Thursday, February 11, 2016

Whispering Trees

Sometimes no matter how great an idea may be, circumstances beyond your control make it impossible to convert your idea into action. That happened to me on the night of the lunar eclipse. I was atop a hill with my camera set on a tripod, pine boughs positioned just so in front of the moon … and then the clouds completely covered the sky and the amazing shot I envisioned was impossible. Since I felt a bit like someone all dressed up with no place to go, rather than packing up my gear and heading home, I opted to enjoy the evening in the beautiful forest – and take advantage of whatever opportunities my camera and I might find.

As it turned out, the clouds were an amazing gift and set in motion a new body of work that I call Whispering Trees.  On that night I experimented with a long exposure as I moved the camera several times while the shutter was open.  The result was a group of ethereal images with soft earthy colors.

Since that night I have done further experimenting with the same concept and also been listening to the whispers from the trees calling me to see things differently.  Let me know what you think, and if you have ideas of new things to try and new places to go, do tell!

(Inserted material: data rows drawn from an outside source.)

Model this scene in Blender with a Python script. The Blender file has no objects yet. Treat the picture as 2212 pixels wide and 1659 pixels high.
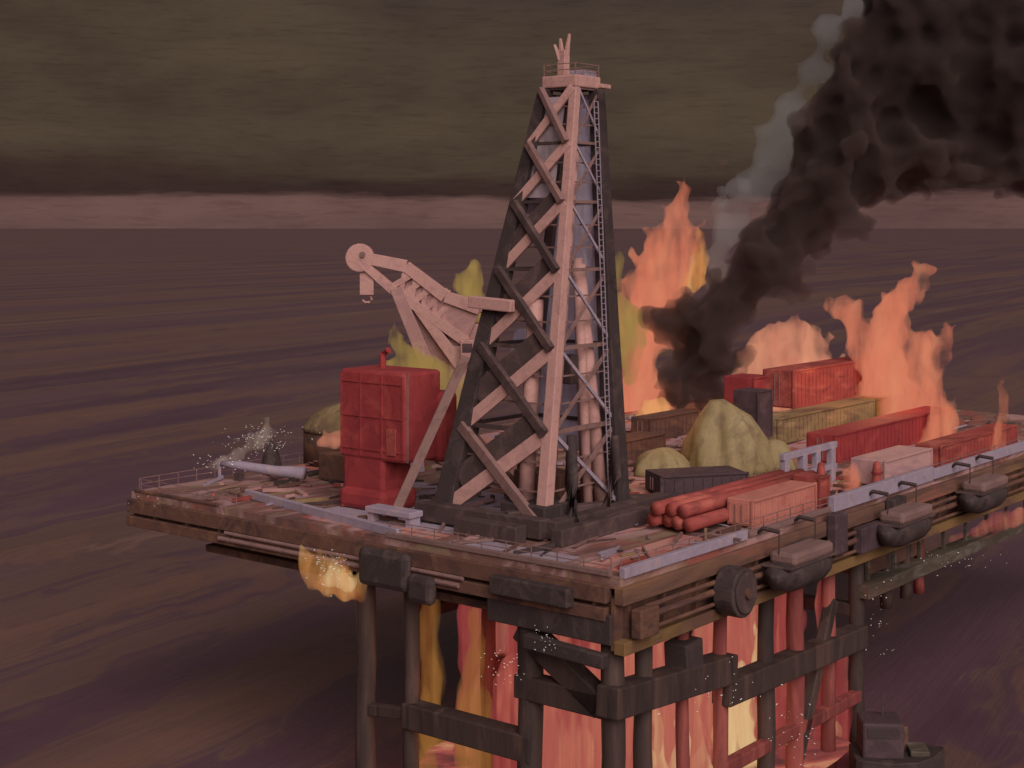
import bpy, bmesh, math, random
from mathutils import Vector, Matrix, noise
random.seed(11)
S = bpy.context.scene
COL = S.collection
PI = math.pi

# ------------------------------------------------------------------ camera
F = 3228.0            # focal length in units of a picture 2212 wide
CAM_Z = 46.0
cam = bpy.data.cameras.new('camera'); camo = bpy.data.objects.new('camera', cam); COL.objects.link(camo)
cam.sensor_width = 36; cam.lens = 36 * F / 2212; cam.clip_end = 300000; cam.clip_start = 1
cam.shift_y = -337.5 / 2212
camo.location = (0, 0, CAM_Z); camo.rotation_euler = (PI / 2, 0, 0)
S.camera = camo

DZ = 22.0             # deck height above the sea
CX, CY = 7.4, 102.2   # front corner of the deck
BX, BY = .627, .779   # deck direction running away to the right
ROT = math.atan2(BY, BX)
def W(b, a, z=0.0):   # deck coordinates -> world
    return Vector((CX + BX * b - BY * a, CY + BY * b + BX * a, DZ + z))
def at(u, v, Y):      # a place seen from the survey point, Y metres out
    return Vector(((u - 1106) / F * Y, Y, CAM_Z - (v - 492) / F * Y))

# ------------------------------------------------------------------ materials
def lin1(c):
    c /= 255.0
    return c / 12.92 if c <= .04045 else ((c + .055) / 1.055) ** 2.4
def lin(c): return tuple(lin1(x) for x in c)
ILL = (.68, .57, .52)
def alb(c):
    return tuple(min(.85, l / i) for l, i in zip(lin(c), ILL))
class NT:
    def __init__(s, name):
        s.m = bpy.data.materials.new(name); s.m.use_nodes = True
        s.t = s.m.node_tree; s.t.nodes.clear()
        s.out = s.n('ShaderNodeOutputMaterial')
    def n(s, k, **kw):
        x = s.t.nodes.new(k)
        for a, b in kw.items(): setattr(x, a, b)
        return x
    def l(s, a, b): s.t.links.new(a, b)
    def noise(s, vec, scale, detail=4, rough=.55, dist=0.0):
        x = s.n('ShaderNodeTexNoise'); x.inputs['Scale'].default_value = scale
        x.inputs['Detail'].default_value = detail; x.inputs['Roughness'].default_value = rough
        x.inputs['Distortion'].default_value = dist
        s.l(vec, x.inputs['Vector']); return x.outputs['Fac']
    def coords(s, scale=(1, 1, 1), rot=(0, 0, 0), kind='Object'):
        c = s.n('ShaderNodeTexCoord'); m = s.n('ShaderNodeMapping')
        m.inputs['Scale'].default_value = scale; m.inputs['Rotation'].default_value = rot
        s.l(c.outputs[kind], m.inputs['Vector']); return m.outputs['Vector']
    def ramp(s, fac, stops, interp='LINEAR'):
        r = s.n('ShaderNodeValToRGB'); e = r.color_ramp.elements; r.color_ramp.interpolation = interp
        while len(e) < len(stops): e.new(.5)
        for k, (p, c) in enumerate(stops):
            e[k].position = p; e[k].color = (*c, 1) if len(c) == 3 else c
        s.l(fac, r.inputs['Fac']); return r.outputs['Color']
    def mix(s, fac, a, b, mode='MIX'):
        x = s.n('ShaderNodeMix', data_type='RGBA', blend_type=mode)
        if isinstance(fac, float): x.inputs[0].default_value = fac
        else: s.l(fac, x.inputs[0])
        for k, v in ((6, a), (7, b)):
            if isinstance(v, tuple): x.inputs[k].default_value = (*v, 1)
            else: s.l(v, x.inputs[k])
        return x.outputs[2]
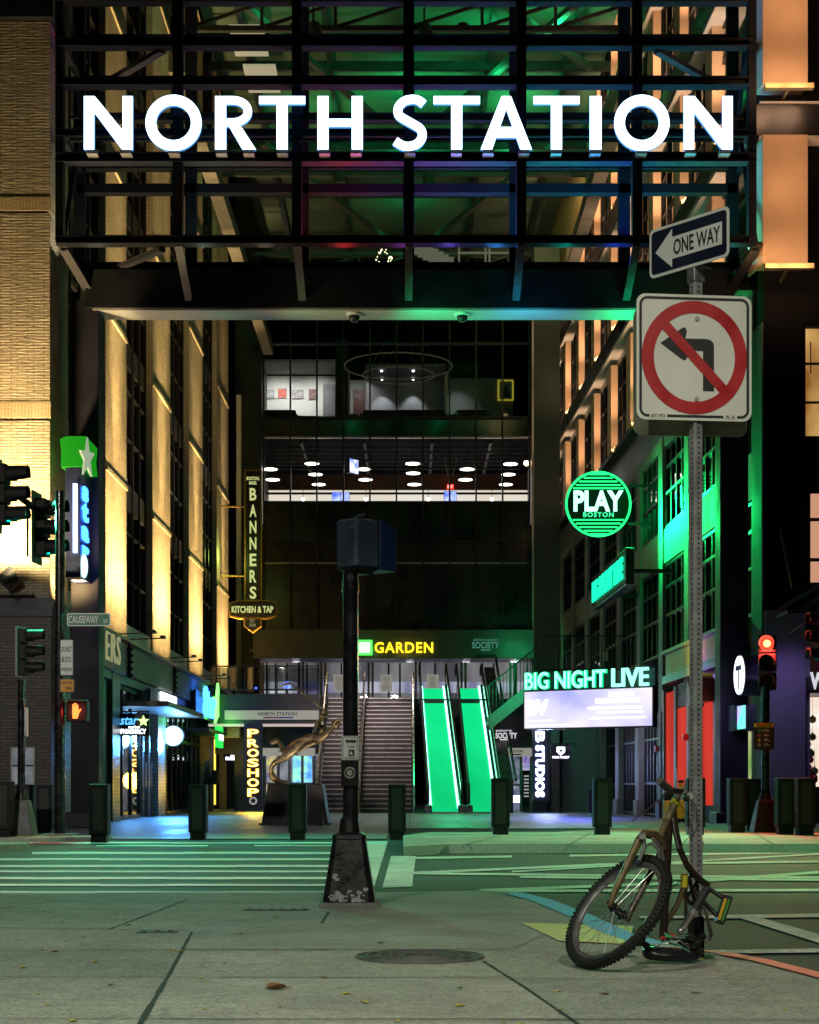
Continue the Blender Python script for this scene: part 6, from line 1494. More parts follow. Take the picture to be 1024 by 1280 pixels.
# street side shop window with ornaments
sx = fx(1014)
m = MB(); m.box(sx, 13, 37.2, 37.3, .9, 2.85); m.build('shop_window_back', em('shop_window_glow', (1, .80, .62), 1.0, (1.2, (.9, .62, .45), (1, .92, .82))), RB)
m = MB(); m.box(sx - .12, sx, 35.8, 37.3, .02, 3.2); m.box(sx, 13, 35.8, 37.3, 2.86, 3.2); m.box(sx, 13, 35.8, 37.3, .02, .88); m.build('shop_window_frame', black, RB)
rnd = random.Random(11); cols = {'red': (.55, .02, .03), 'green': (.10, .22, .05), 'gold': (.6, .36, .06)}
op = {}
for i in range(20):
    cn = rnd.choice(['red', 'red', 'red', 'green', 'gold']); p = Vector((sx + rnd.uniform(.03, .42), 36.4 + rnd.uniform(0, .5), 1.05 + 1.3 * rnd.random() ** 1.4)); r_ = rnd.uniform(.05, .09)
    if cn not in op:
        t = thing('bauble', p, 'shiny %s bauble in the bright shop window at the right edge' % cn, 'bauble', cn + ' baubles in the shop window'); op[cn] = t
        m = MB(); m.sphere(p, .08, 14, 9); m.build('ball', pm('bauble_' + cn, cols[cn], .25, .3), t, True)
        m = MB(); m.cyl(p + Z3 * .075, p + Z3 * .1, .02, n=8); m.build('cap', MC['brass_fixture'], t); m = MB(); m.cyl(p + Z3 * .1, p + Z3 * .5, .003, n=5); m.build('string', grey, t)
    else: dup(op[cn], p)
t = thing('shop_lettering', Vector((fx(1022), 35.7, ff(852))), 'pale letter W of a shop name cut by the right edge of the photo', 'sign')
text('letter', 'W', em('pale_letters_lit', (.8, .8, .85), .8), t, Vector((fx(1027), 35.7, ff(850))), X3, Z3, .34, .36, .05, .03)
# cable stayed awning at the right edge
t = thing('awning', Vector((fx(1010), 35, ff(770))), 'sloping dark metal awning over the shop at the right edge', 'awning')
m = MB()
for dy, (pa, pb) in enumerate((((975, 762), (1040, 723)), ((980, 775), (1040, 738)), ((985, 790), (1040, 752)))):
    m.bar(W(pa[0], pa[1], 34.6 - dy * .1), W(pb[0], pb[1], 34.2 - dy * .1), .14, .08)
m.build('slat', pm('awning_metal', (.14, .14, .17), .4, .5), t)
m = MB(); m.bar(W(990, 735, 34.8), W(975, 660, 35.7), .03); m.build('stay_rod', pm('rust_rod', (.35, .2, .1), .5, .4), t)
m = MB(); m.ob(W(1012, 768, 34.3), X3, Y3, Z3, 1.1, 1.0, .06); m.build('canopy_sheet', dkwall, t)
lamp('SPOT', W(1006, 860, 33.6), 14, (.45, .35, 1), RB, W(985, 900, 35.7), 150, 1, .3)
lamp('SPOT', W(1000, 790, 34.6), 60, (.42, .28, 1), RB, W(985, 940, 35.7), 120, 1, .2)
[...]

Speaking of new things to try, this year is bringing grand new adventures for me in the great outdoors.  I am now hopelessly in love with the upland lifestyle and rapidly accept invitations to take my camera along with me to shoot on quail hunts.  Stay tuned for updates on my adventures amongst the towering pines.  In the meantime, get yourself outside and let the trees whisper to you!  For my Montgomery friends, do stop by Stonehenge Gallery for the new exhibit “Picture Alabama,” that opens at 5:30 tonight and remains for the month.  It features the work of 30 talented regional artists, and I am delighted to be hanging with them and hope you will spend some time with a few of my images from the night the clouds were a revelation instead of a shroud.